> [The exercise] Copy each record exactly as it reads, leaving out any pictures it holds.

> [The data]
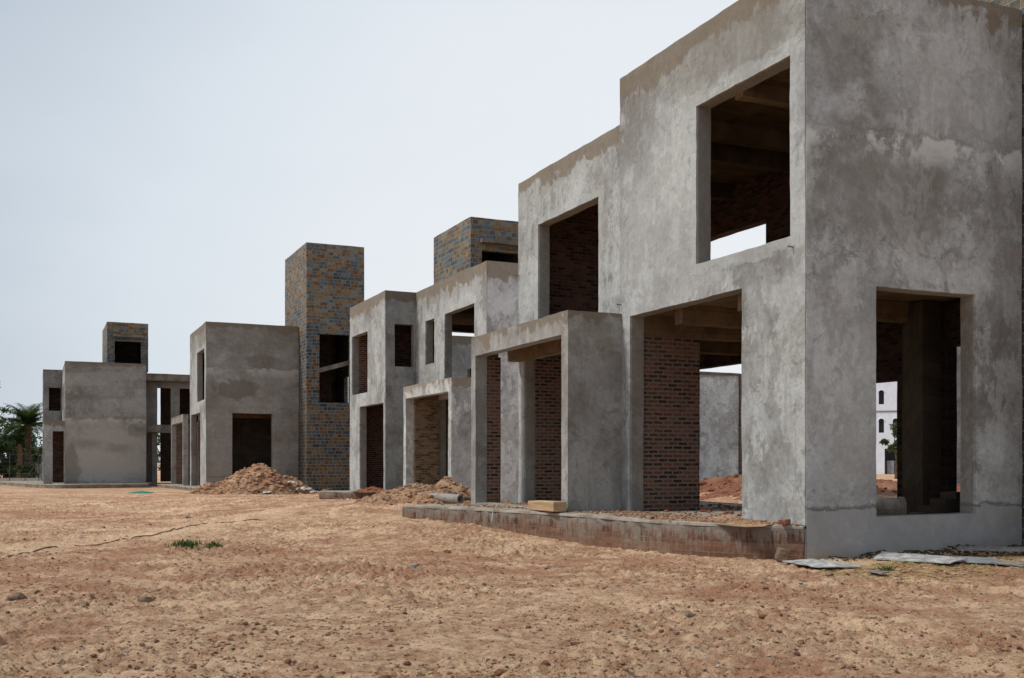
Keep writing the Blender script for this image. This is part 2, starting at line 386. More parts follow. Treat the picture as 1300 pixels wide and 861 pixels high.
def mat_soil(name, a, b, red, dark, track=False):
    m = NT(name)
    big = m.noise(.16, 5, .6, .5); med = m.noise(.9, 8, .7, .5); sm = m.noise(5, 8, .78); gr = m.noise(45, 4, .7); sp = m.noise(13, 7, .8); cl = m.noise(2.6, 7, .74, .3)
    c = m.mix(m.step(m.math('ADD', m.math('MULTIPLY', cl, .5), m.math('MULTIPLY', sm, .5)), .42, .59), a, b)
    rp = m.math('ADD', m.math('MULTIPLY', big, .45), m.math('MULTIPLY', med, .55))
    c = m.mix(m.math('MULTIPLY', m.step(rp, .46, .58), .75), c, m.mix(sm, tuple(v * .8 for v in red), tuple(v * 1.25 for v in red)))
    c = m.mix(m.math('MULTIPLY', m.step(m.noise(.45, 8, .72, .3, m.scale(1, 1, 1, off=(30, 8, 2))), .51, .60), .6), c, tuple(min(1, v * 1.18) for v in b))
    tk = None
    if track:                           # a paler trodden path crossing the open ground
        d = m.math('ABSOLUTE', m.math('ADD', m.math('MULTIPLY', m.math('ADD', m.x, 8.6), .825), m.math('MULTIPLY', m.math('SUBTRACT', m.y, 10.8), -.565)))
        tk = m.math('SUBTRACT', 1, m.step(m.math('ADD', d, m.math('MULTIPLY', m.math('SUBTRACT', med, .5), 2.2)), .35, 1.15))
        c = m.mix(m.math('MULTIPLY', tk, .55), c, tuple(min(1, v * 1.05) for v in b))
    spf = m.math('MULTIPLY', m.step(sp, .53, .61), .74)
    if tk is not None: spf = m.math('MULTIPLY', spf, m.math('SUBTRACT', 1, m.math('MULTIPLY', tk, .6)))
    c = m.mix(spf, c, dark)  # dark specks, partly clod shadows painted into the soil colour
    c = m.mix(m.math('MULTIPLY', m.step(m.noise(21, 6, .8, 0, m.scale(1, 1, 1, off=(4, 4, 1))), .60, .66), .5), c, tuple(min(1, v * 1.3) for v in b))
    c = m.mix(.6, c, m.ramp(gr, [(.3, (.60, .60, .60)), (.7, (1.28, 1.28, 1.28))]), 'MULTIPLY')
    m.color(c)
    m.bump(m.math('ADD', m.math('MULTIPLY', sm, 1.2), m.math('ADD', m.math('MULTIPLY', gr, .4), m.math('MULTIPLY', sp, .9))), 1.0, .05)
    m.b.inputs['Specular IOR Level'].default_value = .1
    m.b.inputs['Roughness'].default_value = 1
    return m.m

def mat_plain(name, a, b, sc=8, rough=.8, bump=.3, d=.01, stretch=(1, 1, 1)):
    m = NT(name)
    n = m.noise(sc, 6, .65, .3, m.scale(*stretch))
    m.color(m.mix(m.step(n, .33, .67), a, b)); m.bump(n, bump, d); m.b.inputs['Roughness'].default_value = rough
    return m.m

def mat_leaf(name, a, b):
    m = NT(name)
    oi = m.t.nodes.new('ShaderNodeNewGeometry')
    n = m.noise(1.6, 3, .6)
    r = m.math('ADD', m.math('MULTIPLY', oi.outputs['Random Per Island'], .6), m.math('MULTIPLY', n, .4))
    m.color(m.mix(r, a, b)); m.b.inputs['Roughness'].default_value = .6
    tr = m.t.nodes.new('ShaderNodeBsdfTranslucent'); m.put(tr.inputs[0], tuple(v * 1.2 for v in b))
    mx = m.t.nodes.new('ShaderNodeMixShader'); mx.inputs[0].default_value = .22
    m.t.links.new(m.b.outputs[0], mx.inputs[1]); m.t.links.new(tr.outputs[0], mx.inputs[2]); m.t.links.new(mx.outputs[0], m.out.inputs[0])
    return m.m

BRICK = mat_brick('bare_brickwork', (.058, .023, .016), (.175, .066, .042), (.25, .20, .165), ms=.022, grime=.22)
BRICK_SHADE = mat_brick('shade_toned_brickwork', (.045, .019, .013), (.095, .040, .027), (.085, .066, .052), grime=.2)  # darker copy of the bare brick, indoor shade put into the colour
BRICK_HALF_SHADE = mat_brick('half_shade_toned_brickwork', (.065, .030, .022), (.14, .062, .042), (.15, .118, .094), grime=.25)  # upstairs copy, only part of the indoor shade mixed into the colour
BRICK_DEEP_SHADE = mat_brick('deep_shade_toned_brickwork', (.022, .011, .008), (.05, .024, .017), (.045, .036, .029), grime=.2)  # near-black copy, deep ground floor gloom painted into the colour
BRICK_PALE = mat_brick('sandy_brickwork', (.15, .085, .05), (.25, .16, .095), (.30, .235, .16), grime=.4)
BRICK_PLINTH = mat_plinth()
SLATE = mat_slate()
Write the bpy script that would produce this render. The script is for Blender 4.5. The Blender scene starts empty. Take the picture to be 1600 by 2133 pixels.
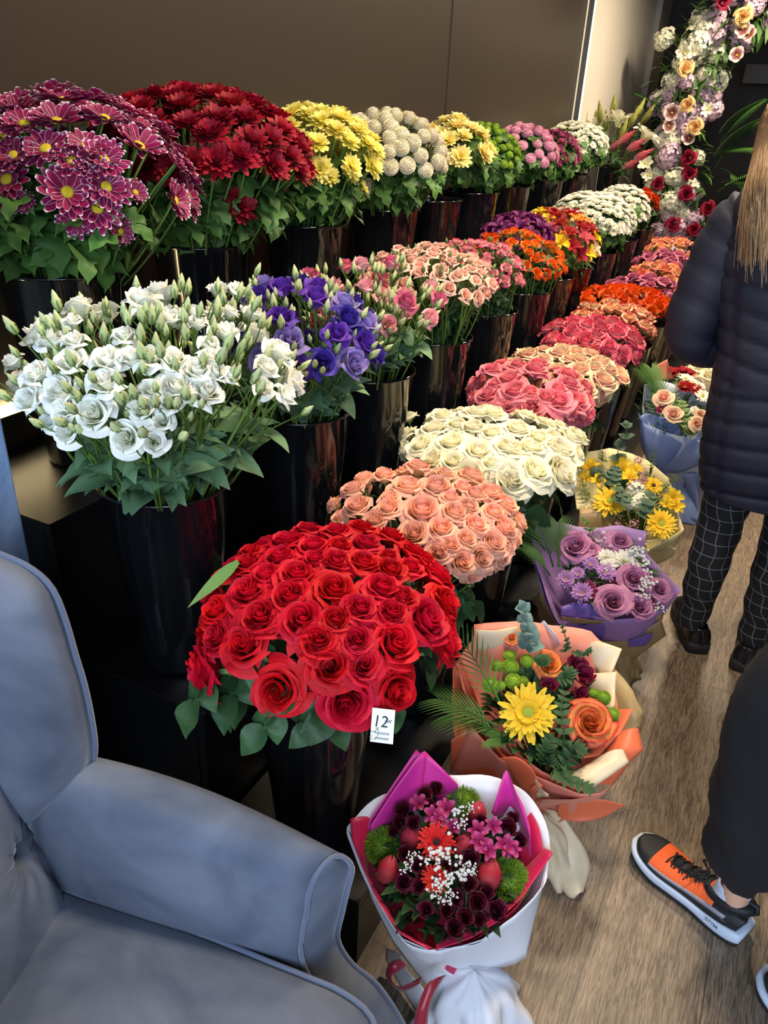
import bpy, math, random
from mathutils import Vector, Matrix, Quaternion
S = bpy.context.scene
PI = math.pi
V = Vector
# ------------------------------------------------------------------ camera
F_PX, CAM_H = 1600.0, 1.62
RW = ((0.88658482, 0.24934502, -0.38960804), (0.4606618, -0.39959569, 0.79253643), (0.04192932, -0.8821283, -0.4691392))
cd = bpy.data.cameras.new('camera'); cam = bpy.data.objects.new('camera', cd); S.collection.objects.link(cam)
M = Matrix(((RW[0][0], -RW[0][1], -RW[0][2], 0), (RW[1][0], -RW[1][1], -RW[1][2], 0), (RW[2][0], -RW[2][1], -RW[2][2], CAM_H), (0, 0, 0, 1)))
cam.matrix_world = M
cd.sensor_fit = 'VERTICAL'; cd.sensor_height = 24.0; cd.lens = F_PX / 2133 * 24; cd.clip_start = .02; cd.clip_end = 60
S.camera = cam
# ------------------------------------------------------------------ light
S.view_settings.view_transform = 'Standard'; S.view_settings.look = 'None'; S.view_settings.gamma = 1.0
S.view_settings.use_curve_mapping = False; S.view_settings.exposure = 0.12
w = bpy.data.worlds.new('room_light'); S.world = w; w.use_nodes = True
bgn = w.node_tree.nodes['Background']; bgn.inputs[0].default_value = (.85, .92, 1, 1); bgn.inputs[1].default_value = .2
def area(name, loc, target, sx, sy, power, color, spread=180):
    d = bpy.data.lights.new(name, 'AREA'); d.shape = 'RECTANGLE'; d.size = sx; d.size_y = sy; d.energy = power; d.color = color
    d.spread = math.radians(spread)
    o = bpy.data.objects.new(name, d); S.collection.objects.link(o); o.location = loc
    o.rotation_euler = (V(target) - V(loc)).to_track_quat('-Z', 'Y').to_euler()
    return o
area('shop_window_daylight', (0.3, -1.7, 1.9), (-.7, 1.2, .6), 3.2, 2.2, 135, (.62, .78, 1.0))
for (lx, ly, e) in ((-.25, 1.5, 30), (-.25, 2.9, 40), (-.25, 4.4, 40), (-.3, 6.0, 44)):
    area('ceiling_downlight', (lx, ly, 2.85), (lx - .35, ly, 1.0), .3, .3, e, (1.0, .83, .60), 150)

# ------------------------------------------------------------------ helpers
def link(o, parent=None):
    S.collection.objects.link(o)
    if parent is not None: o.parent = parent
    return o
def tag(o, label=None, cat=None, group=None, kind=None):
    if label: o['label'] = label
    if cat: o['category'] = cat
    if group: o['group'] = group
    if kind: o['kind'] = kind
    return o
def empty(name, loc=(0, 0, 0), rz=0, label=None, cat=None, group=None, parent=None):
    o = bpy.data.objects.new(name, None); link(o, parent); o.location = loc; o.rotation_euler[2] = rz; o.empty_display_size = .05
    return tag(o, label, cat, group)
def inst(name, mesh, parent=None, mat=None, loc=None):
    o = bpy.data.objects.new(name, mesh); link(o, parent)
    if mat is not None: o.matrix_basis = mat
    elif loc is not None: o.location = loc
    return o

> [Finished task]
Keep writing the Blender script for this image. This is part 2, starting at line 386. More parts follow. Treat the picture as 1300 pixels wide and 861 pixels high.
def mat_soil(name, a, b, red, dark, track=False):
    m = NT(name)
    big = m.noise(.16, 5, .6, .5); med = m.noise(.9, 8, .7, .5); sm = m.noise(5, 8, .78); gr = m.noise(45, 4, .7); sp = m.noise(13, 7, .8); cl = m.noise(2.6, 7, .74, .3)
    c = m.mix(m.step(m.math('ADD', m.math('MULTIPLY', cl, .5), m.math('MULTIPLY', sm, .5)), .42, .59), a, b)
    rp = m.math('ADD', m.math('MULTIPLY', big, .45), m.math('MULTIPLY', med, .55))
    c = m.mix(m.math('MULTIPLY', m.step(rp, .46, .58), .75), c, m.mix(sm, tuple(v * .8 for v in red), tuple(v * 1.25 for v in red)))
    c = m.mix(m.math('MULTIPLY', m.step(m.noise(.45, 8, .72, .3, m.scale(1, 1, 1, off=(30, 8, 2))), .51, .60), .6), c, tuple(min(1, v * 1.18) for v in b))
    tk = None
    if track:                           # a paler trodden path crossing the open ground
        d = m.math('ABSOLUTE', m.math('ADD', m.math('MULTIPLY', m.math('ADD', m.x, 8.6), .825), m.math('MULTIPLY', m.math('SUBTRACT', m.y, 10.8), -.565)))
        tk = m.math('SUBTRACT', 1, m.step(m.math('ADD', d, m.math('MULTIPLY', m.math('SUBTRACT', med, .5), 2.2)), .35, 1.15))
        c = m.mix(m.math('MULTIPLY', tk, .55), c, tuple(min(1, v * 1.05) for v in b))
    spf = m.math('MULTIPLY', m.step(sp, .53, .61), .74)
    if tk is not None: spf = m.math('MULTIPLY', spf, m.math('SUBTRACT', 1, m.math('MULTIPLY', tk, .6)))
    c = m.mix(spf, c, dark)  # dark specks, partly clod shadows painted into the soil colour
    c = m.mix(m.math('MULTIPLY', m.step(m.noise(21, 6, .8, 0, m.scale(1, 1, 1, off=(4, 4, 1))), .60, .66), .5), c, tuple(min(1, v * 1.3) for v in b))
    c = m.mix(.6, c, m.ramp(gr, [(.3, (.60, .60, .60)), (.7, (1.28, 1.28, 1.28))]), 'MULTIPLY')
    m.color(c)
    m.bump(m.math('ADD', m.math('MULTIPLY', sm, 1.2), m.math('ADD', m.math('MULTIPLY', gr, .4), m.math('MULTIPLY', sp, .9))), 1.0, .05)
    m.b.inputs['Specular IOR Level'].default_value = .1
    m.b.inputs['Roughness'].default_value = 1
    return m.m

def mat_plain(name, a, b, sc=8, rough=.8, bump=.3, d=.01, stretch=(1, 1, 1)):
    m = NT(name)
    n = m.noise(sc, 6, .65, .3, m.scale(*stretch))
    m.color(m.mix(m.step(n, .33, .67), a, b)); m.bump(n, bump, d); m.b.inputs['Roughness'].default_value = rough
    return m.m

def mat_leaf(name, a, b):
    m = NT(name)
    oi = m.t.nodes.new('ShaderNodeNewGeometry')
    n = m.noise(1.6, 3, .6)
    r = m.math('ADD', m.math('MULTIPLY', oi.outputs['Random Per Island'], .6), m.math('MULTIPLY', n, .4))
    m.color(m.mix(r, a, b)); m.b.inputs['Roughness'].default_value = .6
    tr = m.t.nodes.new('ShaderNodeBsdfTranslucent'); m.put(tr.inputs[0], tuple(v * 1.2 for v in b))
    mx = m.t.nodes.new('ShaderNodeMixShader'); mx.inputs[0].default_value = .22
    m.t.links.new(m.b.outputs[0], mx.inputs[1]); m.t.links.new(tr.outputs[0], mx.inputs[2]); m.t.links.new(mx.outputs[0], m.out.inputs[0])
    return m.m

BRICK = mat_brick('bare_brickwork', (.058, .023, .016), (.175, .066, .042), (.25, .20, .165), ms=.022, grime=.22)
BRICK_SHADE = mat_brick('shade_toned_brickwork', (.045, .019, .013), (.095, .040, .027), (.085, .066, .052), grime=.2)  # darker copy of the bare brick, indoor shade put into the colour
BRICK_HALF_SHADE = mat_brick('half_shade_toned_brickwork', (.065, .030, .022), (.14, .062, .042), (.15, .118, .094), grime=.25)  # upstairs copy, only part of the indoor shade mixed into the colour
BRICK_DEEP_SHADE = mat_brick('deep_shade_toned_brickwork', (.022, .011, .008), (.05, .024, .017), (.045, .036, .029), grime=.2)  # near-black copy, deep ground floor gloom painted into the colour
BRICK_PALE = mat_brick('sandy_brickwork', (.15, .085, .05), (.25, .16, .095), (.30, .235, .16), grime=.4)
BRICK_PLINTH = mat_plinth()
SLATE = mat_slate()
Write the bpy script that would produce this render. The script is for Blender 4.5. The Blender scene starts empty. Take the picture to be 1600 by 2133 pixels.
import bpy, math, random
from mathutils import Vector, Matrix, Quaternion
S = bpy.context.scene
PI = math.pi
V = Vector
# ------------------------------------------------------------------ camera
F_PX, CAM_H = 1600.0, 1.62
RW = ((0.88658482, 0.24934502, -0.38960804), (0.4606618, -0.39959569, 0.79253643), (0.04192932, -0.8821283, -0.4691392))
cd = bpy.data.cameras.new('camera'); cam = bpy.data.objects.new('camera', cd); S.collection.objects.link(cam)
M = Matrix(((RW[0][0], -RW[0][1], -RW[0][2], 0), (RW[1][0], -RW[1][1], -RW[1][2], 0), (RW[2][0], -RW[2][1], -RW[2][2], CAM_H), (0, 0, 0, 1)))
cam.matrix_world = M
cd.sensor_fit = 'VERTICAL'; cd.sensor_height = 24.0; cd.lens = F_PX / 2133 * 24; cd.clip_start = .02; cd.clip_end = 60
S.camera = cam
# ------------------------------------------------------------------ light
S.view_settings.view_transform = 'Standard'; S.view_settings.look = 'None'; S.view_settings.gamma = 1.0
S.view_settings.use_curve_mapping = False; S.view_settings.exposure = 0.12
w = bpy.data.worlds.new('room_light'); S.world = w; w.use_nodes = True
bgn = w.node_tree.nodes['Background']; bgn.inputs[0].default_value = (.85, .92, 1, 1); bgn.inputs[1].default_value = .2
def area(name, loc, target, sx, sy, power, color, spread=180):
    d = bpy.data.lights.new(name, 'AREA'); d.shape = 'RECTANGLE'; d.size = sx; d.size_y = sy; d.energy = power; d.color = color
    d.spread = math.radians(spread)
    o = bpy.data.objects.new(name, d); S.collection.objects.link(o); o.location = loc
    o.rotation_euler = (V(target) - V(loc)).to_track_quat('-Z', 'Y').to_euler()
    return o
area('shop_window_daylight', (0.3, -1.7, 1.9), (-.7, 1.2, .6), 3.2, 2.2, 135, (.62, .78, 1.0))
for (lx, ly, e) in ((-.25, 1.5, 30), (-.25, 2.9, 40), (-.25, 4.4, 40), (-.3, 6.0, 44)):
    area('ceiling_downlight', (lx, ly, 2.85), (lx - .35, ly, 1.0), .3, .3, e, (1.0, .83, .60), 150)

# ------------------------------------------------------------------ helpers
def link(o, parent=None):
    S.collection.objects.link(o)
    if parent is not None: o.parent = parent
    return o
def tag(o, label=None, cat=None, group=None, kind=None):
    if label: o['label'] = label
    if cat: o['category'] = cat
    if group: o['group'] = group
    if kind: o['kind'] = kind
    return o
def empty(name, loc=(0, 0, 0), rz=0, label=None, cat=None, group=None, parent=None):
    o = bpy.data.objects.new(name, None); link(o, parent); o.location = loc; o.rotation_euler[2] = rz; o.empty_display_size = .05
    return tag(o, label, cat, group)
def inst(name, mesh, parent=None, mat=None, loc=None):
    o = bpy.data.objects.new(name, mesh); link(o, parent)
    if mat is not None: o.matrix_basis = mat
    elif loc is not None: o.location = loc
    return o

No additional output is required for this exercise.